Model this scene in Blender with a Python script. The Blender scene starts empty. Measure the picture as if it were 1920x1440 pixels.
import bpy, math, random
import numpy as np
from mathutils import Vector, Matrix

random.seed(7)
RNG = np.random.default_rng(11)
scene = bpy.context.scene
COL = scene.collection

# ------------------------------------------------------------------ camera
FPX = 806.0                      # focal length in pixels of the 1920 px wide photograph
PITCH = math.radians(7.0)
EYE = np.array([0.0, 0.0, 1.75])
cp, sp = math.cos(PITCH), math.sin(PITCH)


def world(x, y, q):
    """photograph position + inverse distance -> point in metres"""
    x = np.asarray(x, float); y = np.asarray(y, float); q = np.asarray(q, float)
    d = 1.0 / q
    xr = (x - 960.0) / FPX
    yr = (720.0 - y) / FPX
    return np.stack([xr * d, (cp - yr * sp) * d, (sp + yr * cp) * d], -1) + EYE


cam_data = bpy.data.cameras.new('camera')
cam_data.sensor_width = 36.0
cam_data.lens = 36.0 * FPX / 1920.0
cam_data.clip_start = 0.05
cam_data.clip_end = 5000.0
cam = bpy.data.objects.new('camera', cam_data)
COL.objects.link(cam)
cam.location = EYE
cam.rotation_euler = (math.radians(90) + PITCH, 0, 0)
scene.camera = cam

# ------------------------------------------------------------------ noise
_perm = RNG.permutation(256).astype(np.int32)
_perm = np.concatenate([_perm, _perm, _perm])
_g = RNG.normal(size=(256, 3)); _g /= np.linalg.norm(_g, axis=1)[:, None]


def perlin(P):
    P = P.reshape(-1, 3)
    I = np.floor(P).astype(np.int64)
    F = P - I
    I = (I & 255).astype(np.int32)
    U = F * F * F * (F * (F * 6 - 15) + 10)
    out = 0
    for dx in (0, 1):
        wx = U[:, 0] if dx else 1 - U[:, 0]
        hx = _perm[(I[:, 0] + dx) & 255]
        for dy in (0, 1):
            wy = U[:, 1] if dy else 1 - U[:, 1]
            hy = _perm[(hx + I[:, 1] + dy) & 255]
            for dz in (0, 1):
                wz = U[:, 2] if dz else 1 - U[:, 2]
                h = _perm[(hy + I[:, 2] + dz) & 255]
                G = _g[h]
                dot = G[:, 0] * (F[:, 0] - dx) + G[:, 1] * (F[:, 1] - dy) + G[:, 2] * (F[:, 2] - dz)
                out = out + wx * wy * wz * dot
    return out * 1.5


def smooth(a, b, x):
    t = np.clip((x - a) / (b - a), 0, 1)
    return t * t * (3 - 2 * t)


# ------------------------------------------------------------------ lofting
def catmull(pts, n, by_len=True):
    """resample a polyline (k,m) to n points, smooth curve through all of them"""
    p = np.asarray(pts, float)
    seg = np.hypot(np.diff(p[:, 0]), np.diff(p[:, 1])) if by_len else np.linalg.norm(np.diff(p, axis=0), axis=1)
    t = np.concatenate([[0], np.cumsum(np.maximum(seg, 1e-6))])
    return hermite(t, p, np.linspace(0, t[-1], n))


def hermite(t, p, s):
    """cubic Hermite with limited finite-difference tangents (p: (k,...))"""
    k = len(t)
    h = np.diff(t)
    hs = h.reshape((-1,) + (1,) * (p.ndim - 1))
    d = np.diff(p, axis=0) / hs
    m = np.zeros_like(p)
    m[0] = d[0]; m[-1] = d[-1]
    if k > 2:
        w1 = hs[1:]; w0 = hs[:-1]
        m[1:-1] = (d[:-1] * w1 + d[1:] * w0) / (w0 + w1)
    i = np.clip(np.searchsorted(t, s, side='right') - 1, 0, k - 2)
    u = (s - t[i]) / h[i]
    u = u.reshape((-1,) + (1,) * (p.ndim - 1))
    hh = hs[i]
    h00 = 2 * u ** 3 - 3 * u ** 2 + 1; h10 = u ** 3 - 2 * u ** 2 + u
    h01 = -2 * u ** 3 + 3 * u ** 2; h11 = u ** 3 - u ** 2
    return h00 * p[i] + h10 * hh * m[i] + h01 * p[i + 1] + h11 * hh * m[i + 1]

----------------

> [AIM OF THE EXERCISE]: Up to and including the line with "return out * 1.5", repeat the data exactly, starting from its first line; nothing else belongs in the response.

> [EXERCISE RESULT]:
Model this scene in Blender with a Python script. The Blender scene starts empty. Measure the picture as if it were 1920x1440 pixels.
import bpy, math, random
import numpy as np
from mathutils import Vector, Matrix

random.seed(7)
RNG = np.random.default_rng(11)
scene = bpy.context.scene
COL = scene.collection

# ------------------------------------------------------------------ camera
FPX = 806.0                      # focal length in pixels of the 1920 px wide photograph
PITCH = math.radians(7.0)
EYE = np.array([0.0, 0.0, 1.75])
cp, sp = math.cos(PITCH), math.sin(PITCH)


def world(x, y, q):
    """photograph position + inverse distance -> point in metres"""
    x = np.asarray(x, float); y = np.asarray(y, float); q = np.asarray(q, float)
    d = 1.0 / q
    xr = (x - 960.0) / FPX
    yr = (720.0 - y) / FPX
    return np.stack([xr * d, (cp - yr * sp) * d, (sp + yr * cp) * d], -1) + EYE


cam_data = bpy.data.cameras.new('camera')
cam_data.sensor_width = 36.0
cam_data.lens = 36.0 * FPX / 1920.0
cam_data.clip_start = 0.05
cam_data.clip_end = 5000.0
cam = bpy.data.objects.new('camera', cam_data)
COL.objects.link(cam)
cam.location = EYE
cam.rotation_euler = (math.radians(90) + PITCH, 0, 0)
scene.camera = cam

# ------------------------------------------------------------------ noise
_perm = RNG.permutation(256).astype(np.int32)
_perm = np.concatenate([_perm, _perm, _perm])
_g = RNG.normal(size=(256, 3)); _g /= np.linalg.norm(_g, axis=1)[:, None]


def perlin(P):
    P = P.reshape(-1, 3)
    I = np.floor(P).astype(np.int64)
    F = P - I
    I = (I & 255).astype(np.int32)
    U = F * F * F * (F * (F * 6 - 15) + 10)
    out = 0
    for dx in (0, 1):
        wx = U[:, 0] if dx else 1 - U[:, 0]
        hx = _perm[(I[:, 0] + dx) & 255]
        for dy in (0, 1):
            wy = U[:, 1] if dy else 1 - U[:, 1]
            hy = _perm[(hx + I[:, 1] + dy) & 255]
            for dz in (0, 1):
                wz = U[:, 2] if dz else 1 - U[:, 2]
                h = _perm[(hy + I[:, 2] + dz) & 255]
                G = _g[h]
                dot = G[:, 0] * (F[:, 0] - dx) + G[:, 1] * (F[:, 1] - dy) + G[:, 2] * (F[:, 2] - dz)
                out = out + wx * wy * wz * dot
    return out * 1.5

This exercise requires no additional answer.